The evolution of a European security strategy

Keskiviikkona, 24. syyskuuta 2008     0 kommentti(a)
Raimo Väyrynen
johtaja

The new European Security Strategy (“A Secure Europe in a Better World”) was launched in 2003 in somewhat different international circumstances. Though there were at that time frictions in EU’s relations with Russia, the mood of cooperation still prevailed. In fact, in some respects, political tensions in transatlantic relations, due to the war on Iraq, were as visible as in those with Russia.

The Union could in those conditions stress its unique international role as a leading economic power which has global interests and which must develop capabilities to respond to key threats and challenges in an increasingly complex world. The concerns of the security strategy related obviously to such traditional threats as the spread of weapons of mass destruction and regional conflicts, but also addressed the problems of state failure and organized crime.

A comparative advantage of the EU is the broad range of instruments at its disposal; e.g., security and defense policy, trade policy, development assistance, enlargement, and the promotion of human rights and democracy. The preponderance of political and economic instruments in the Union’s toolbox means that it is better equipped than the traditional great powers to deal with the new types of threats and challenges.

No doubt, much of this analysis of the ESS is still valid; the risks of WMDs and state failures are, in effect, even more acute than they were five years ago. Therefore, in the opinion of the European Council, a completely new security strategy for Europe is not needed, only “elements to complement” the old one, as the Council formulated the approach in December 2007.

However, in some critical respects, the world has changed in important ways, in particular with the reorientation of Russia’s policy in general and especially in North Caucasus. Power politics did not return to the international scene on August 8, 2008, as has been claimed, it has been practiced in last years by several countries, especially the United States in the Middle East. Yet, the Russian premeditated strike on Georgia to respond to its military operation in South Ossetia was a turning point, as had been U.S. attacks on Afghanistan and especially on Iraq a few years earlier.
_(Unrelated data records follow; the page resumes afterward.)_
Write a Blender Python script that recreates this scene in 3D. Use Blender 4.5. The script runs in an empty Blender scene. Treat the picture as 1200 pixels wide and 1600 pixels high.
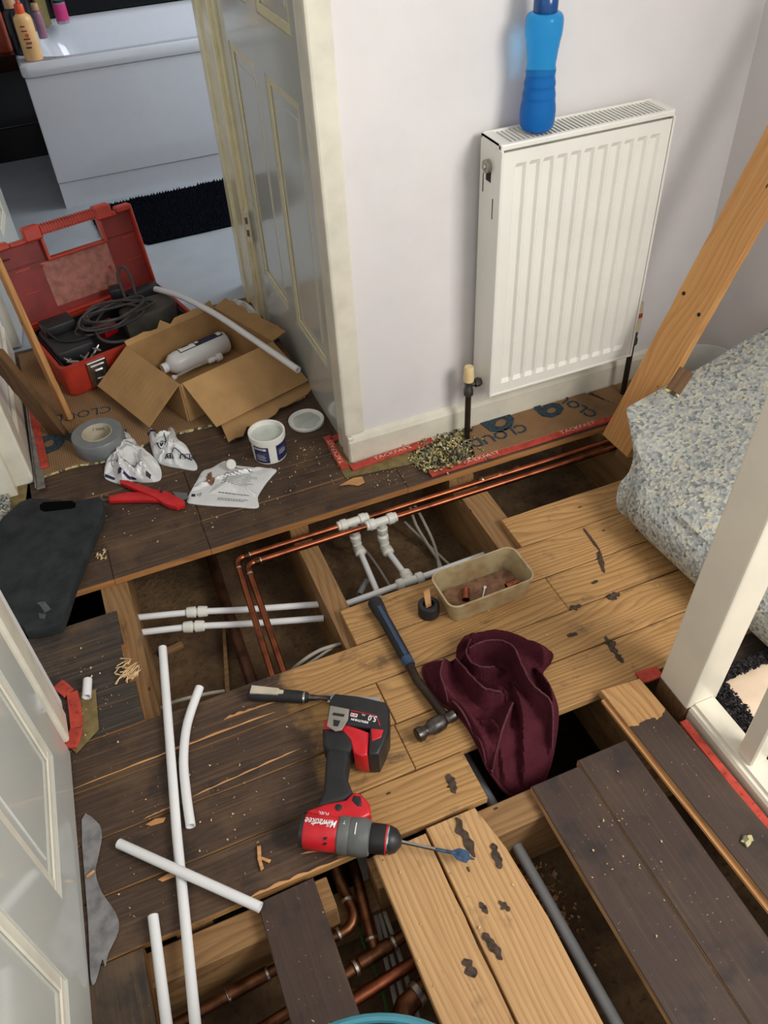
import bpy, bmesh, math, random
from mathutils import Vector, Matrix, noise
C = bpy.context.scene.collection
S = bpy.context.scene
rnd = random.Random(7)
R = math.radians

# ------------------------------------------------------------------ camera
CAM_H = 1.4
F_PX, PITCH, ROLL, YAW = 1288.19, R(43.295), R(-3.595), R(20.051)
_f = Vector((math.sin(YAW)*math.cos(PITCH), math.cos(YAW)*math.cos(PITCH), -math.sin(PITCH)))
_r = Vector((math.cos(YAW), -math.sin(YAW), 0))
_u = _r.cross(_f)
RT = math.cos(ROLL)*_r + math.sin(ROLL)*_u
UP = -math.sin(ROLL)*_r + math.cos(ROLL)*_u
cam = bpy.data.cameras.new('camera')
cam.sensor_fit = 'VERTICAL'; cam.sensor_height = 24.0
cam.lens = F_PX/1600*24.0
cam.clip_start = 0.02
co = bpy.data.objects.new('camera', cam); C.objects.link(co)
co.matrix_world = Matrix(((RT.x, UP.x, -_f.x, 0), (RT.y, UP.y, -_f.y, 0), (RT.z, UP.z, -_f.z, CAM_H), (0, 0, 0, 1)))
S.camera = co

def ray(px, py): return (px-600)/F_PX*RT - (py-800)/F_PX*UP + _f
def P(px, py, z=0.0):                      # the real point at height z that was surveyed at this place in the photo
    d = ray(px, py); t = (z-CAM_H)/d.z
    return Vector((d.x*t, d.y*t, z))
def PX(px, py, x): d = ray(px, py); t = x/d.x; return Vector((x, d.y*t, CAM_H+d.z*t))
def PY(px, py, y): d = ray(px, py); t = y/d.y; return Vector((d.x*t, y, CAM_H+d.z*t))

# ------------------------------------------------------------------ world, lights, exposure
w = bpy.data.worlds.new('world'); S.world = w; w.use_nodes = True
w.node_tree.nodes['Background'].inputs[0].default_value = (0.93, 0.96, 1.0, 1)
w.node_tree.nodes['Background'].inputs[1].default_value = 0.62
def area(name, loc, target, size, power, col):
    l = bpy.data.lights.new(name, 'AREA'); l.shape = 'RECTANGLE'; l.size, l.size_y = size; l.energy = power; l.color = col
    o = bpy.data.objects.new(name, l); C.objects.link(o); o.location = loc
    o.rotation_euler = (Vector(target)-Vector(loc)).to_track_quat('-Z', 'Y').to_euler()
    return o
area('landing_window_light', (1.75, -1.0, 2.15), (0.35, 1.3, 0.1), (1.1, 1.1), 50, (1.0, 0.965, 0.91))
area('bathroom_window_light', (1.9, 3.3, 1.7), (0.0, 3.4, 0.4), (0.8, 1.0), 15, (0.86, 0.93, 1.0))
S.view_settings.view_transform = 'Standard'; S.view_settings.look = 'None'
S.view_settings.gamma = 1.0; S.view_settings.use_curve_mapping = False
S.view_settings.exposure = 0.50

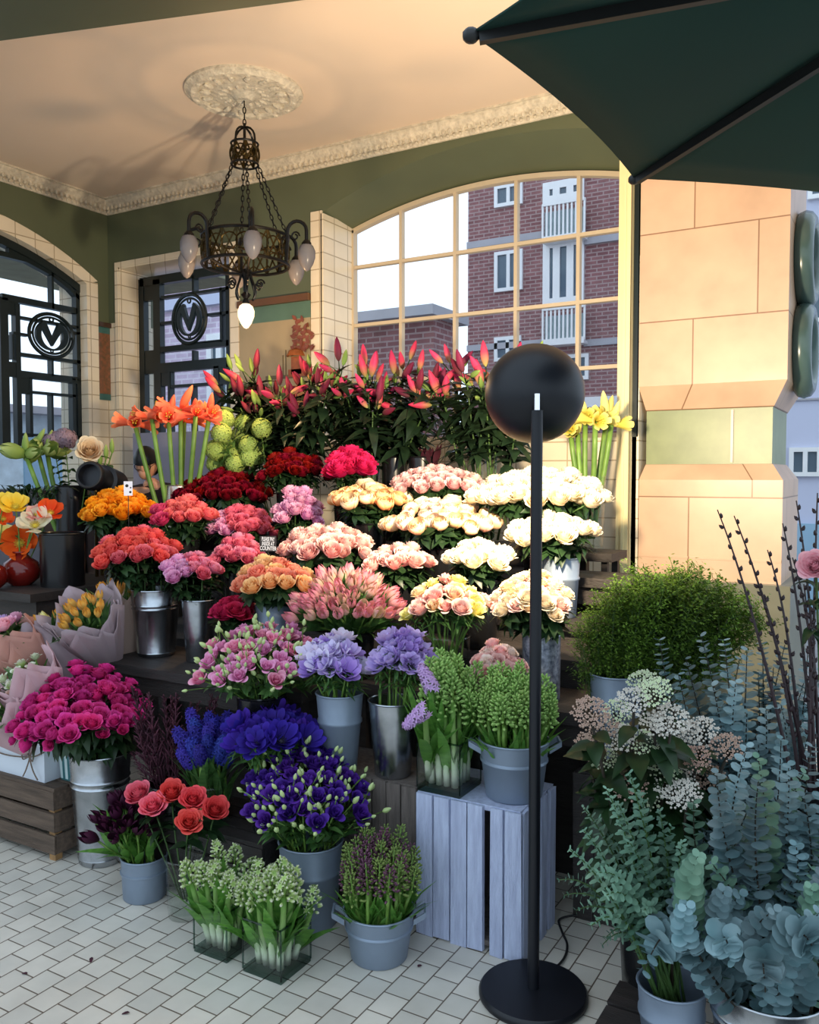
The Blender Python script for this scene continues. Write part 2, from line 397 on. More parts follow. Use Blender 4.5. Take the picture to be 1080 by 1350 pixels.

The Russian attack on Georgia is reverberating within NATO and leading there to debates on the real meaning of the membership in the Alliance and the viability of Art. 5 in its charter. The impact of Georgia on the EU is obviously different; it is not an alliance that has explicit commitments to defend other member states. The crisis has opened up, though, the question whether the Union is able to act as a coherent actor and whether its toolbox is relevant in dealing with the serious challenges to the security of a European country (which in this case is not a member state).

Common and coherent external policies require common interests, effective institutions, and adequate capabilities. The EU is able to provide economic and humanitarian assistance and offer diplomatic good offices, but it is hardly able to pursue strong and consistent foreign policies and even less to use military means. The crisis between Russia and Georgia has shown that the 27 member states of the EU have diverging interests and they, therefore, express different preferences on policy. There are differences of interests and opinions even within individual countries (of which Germany is an example).

An obvious conclusion from the Georgian crisis is that the EU needs a new security strategy which takes the changing policy of Russia, among other things, into account. This is easier said than done, however. Different economic and strategic interests of the member states make a capable and coherent foreign and security policy very difficult to accomplish, in particular if it would aim to punish Russia materially for its policies.

That is why the new version of the European Security Strategy, now under preparation, will, in all likelihood, be content to record in a critical manner the changes in Russian policy and shore up the Union’s political commitment to prevent and resolve military crises. It is, however, difficult to see how the Union could become a more consequential player in interstate military conflicts, and perhaps it even should not.